## Task brief
The first line to copy is the one with "Reconstruct this image"; the last is the one with "R = math.radians". Copy each line in that range exactly, leaving out all others.

--- Start Given entries ---

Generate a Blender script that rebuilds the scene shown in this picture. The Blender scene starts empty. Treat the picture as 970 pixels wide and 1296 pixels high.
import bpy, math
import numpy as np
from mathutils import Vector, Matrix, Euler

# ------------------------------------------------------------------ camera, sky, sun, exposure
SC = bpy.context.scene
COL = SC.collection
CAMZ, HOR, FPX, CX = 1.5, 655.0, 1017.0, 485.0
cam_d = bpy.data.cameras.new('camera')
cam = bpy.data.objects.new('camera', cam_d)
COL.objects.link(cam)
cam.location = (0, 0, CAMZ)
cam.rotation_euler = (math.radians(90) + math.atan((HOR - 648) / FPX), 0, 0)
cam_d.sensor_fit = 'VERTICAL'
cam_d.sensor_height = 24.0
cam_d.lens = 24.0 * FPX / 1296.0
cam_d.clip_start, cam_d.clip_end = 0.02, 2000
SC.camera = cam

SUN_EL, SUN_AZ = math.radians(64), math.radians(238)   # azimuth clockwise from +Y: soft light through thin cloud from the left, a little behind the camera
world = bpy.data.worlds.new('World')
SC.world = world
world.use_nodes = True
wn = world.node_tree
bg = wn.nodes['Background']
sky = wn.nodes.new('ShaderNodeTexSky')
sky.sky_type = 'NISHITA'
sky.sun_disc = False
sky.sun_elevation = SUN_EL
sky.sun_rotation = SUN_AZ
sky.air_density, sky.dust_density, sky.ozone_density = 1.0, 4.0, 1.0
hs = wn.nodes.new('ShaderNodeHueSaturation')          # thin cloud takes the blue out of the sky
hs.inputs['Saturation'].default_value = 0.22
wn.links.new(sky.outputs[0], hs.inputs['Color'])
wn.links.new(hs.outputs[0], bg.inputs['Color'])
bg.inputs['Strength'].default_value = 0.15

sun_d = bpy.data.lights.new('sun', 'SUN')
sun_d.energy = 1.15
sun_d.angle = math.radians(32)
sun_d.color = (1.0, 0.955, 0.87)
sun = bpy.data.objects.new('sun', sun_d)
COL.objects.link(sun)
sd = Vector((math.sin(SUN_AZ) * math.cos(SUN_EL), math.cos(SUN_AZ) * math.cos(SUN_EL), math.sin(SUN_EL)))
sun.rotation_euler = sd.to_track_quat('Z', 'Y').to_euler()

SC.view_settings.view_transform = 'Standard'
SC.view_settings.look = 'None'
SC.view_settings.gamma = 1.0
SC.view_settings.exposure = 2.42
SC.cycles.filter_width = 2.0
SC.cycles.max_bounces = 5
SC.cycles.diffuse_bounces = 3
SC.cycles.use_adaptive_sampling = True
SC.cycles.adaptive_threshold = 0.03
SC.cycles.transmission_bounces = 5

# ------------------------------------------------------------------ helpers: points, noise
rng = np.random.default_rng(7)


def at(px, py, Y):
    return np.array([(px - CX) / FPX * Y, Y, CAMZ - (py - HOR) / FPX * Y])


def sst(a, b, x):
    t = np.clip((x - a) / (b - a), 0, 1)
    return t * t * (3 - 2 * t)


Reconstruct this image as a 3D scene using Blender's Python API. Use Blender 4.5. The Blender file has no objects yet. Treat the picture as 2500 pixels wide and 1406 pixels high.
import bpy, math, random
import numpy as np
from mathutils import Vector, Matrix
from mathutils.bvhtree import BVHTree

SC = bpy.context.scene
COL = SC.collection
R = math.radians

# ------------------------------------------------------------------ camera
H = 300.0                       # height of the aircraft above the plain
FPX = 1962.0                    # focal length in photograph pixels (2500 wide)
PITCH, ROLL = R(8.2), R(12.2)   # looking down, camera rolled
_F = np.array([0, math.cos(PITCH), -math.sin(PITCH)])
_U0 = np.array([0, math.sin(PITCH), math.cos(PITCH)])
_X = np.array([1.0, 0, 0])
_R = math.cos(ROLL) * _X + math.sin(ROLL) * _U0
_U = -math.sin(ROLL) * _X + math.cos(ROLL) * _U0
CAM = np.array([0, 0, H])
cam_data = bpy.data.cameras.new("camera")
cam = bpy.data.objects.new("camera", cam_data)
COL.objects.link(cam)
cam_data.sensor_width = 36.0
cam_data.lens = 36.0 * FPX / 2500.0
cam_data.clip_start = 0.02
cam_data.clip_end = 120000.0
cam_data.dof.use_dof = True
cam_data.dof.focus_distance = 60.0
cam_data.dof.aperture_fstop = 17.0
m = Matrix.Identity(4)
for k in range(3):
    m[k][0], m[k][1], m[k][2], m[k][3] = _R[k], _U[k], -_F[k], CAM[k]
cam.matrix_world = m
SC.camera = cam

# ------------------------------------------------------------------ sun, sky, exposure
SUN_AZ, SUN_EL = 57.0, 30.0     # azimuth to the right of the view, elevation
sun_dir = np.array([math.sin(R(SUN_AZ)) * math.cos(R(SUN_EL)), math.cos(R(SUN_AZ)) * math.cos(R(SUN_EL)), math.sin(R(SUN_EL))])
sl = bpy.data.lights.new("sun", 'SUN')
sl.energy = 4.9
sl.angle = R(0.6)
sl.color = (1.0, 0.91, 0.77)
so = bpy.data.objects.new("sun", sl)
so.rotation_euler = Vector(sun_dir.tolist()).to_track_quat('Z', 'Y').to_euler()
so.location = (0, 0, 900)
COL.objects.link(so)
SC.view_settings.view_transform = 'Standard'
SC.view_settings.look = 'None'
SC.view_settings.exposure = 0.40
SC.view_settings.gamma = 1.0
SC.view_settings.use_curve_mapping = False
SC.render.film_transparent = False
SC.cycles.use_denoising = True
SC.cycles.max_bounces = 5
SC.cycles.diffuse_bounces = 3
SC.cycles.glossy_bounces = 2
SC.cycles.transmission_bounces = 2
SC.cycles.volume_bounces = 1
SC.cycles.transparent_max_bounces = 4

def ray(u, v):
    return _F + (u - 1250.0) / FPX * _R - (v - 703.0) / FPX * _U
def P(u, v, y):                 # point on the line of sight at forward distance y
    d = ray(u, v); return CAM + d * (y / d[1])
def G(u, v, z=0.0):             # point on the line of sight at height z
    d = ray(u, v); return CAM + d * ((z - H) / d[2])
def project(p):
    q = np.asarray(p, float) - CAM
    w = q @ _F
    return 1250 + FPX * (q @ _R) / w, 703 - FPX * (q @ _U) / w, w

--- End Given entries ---

## Output
Reconstruct this image as a 3D scene using Blender's Python API. Use Blender 4.5. The Blender file has no objects yet. Treat the picture as 2500 pixels wide and 1406 pixels high.
import bpy, math, random
import numpy as np
from mathutils import Vector, Matrix
from mathutils.bvhtree import BVHTree

SC = bpy.context.scene
COL = SC.collection
R = math.radians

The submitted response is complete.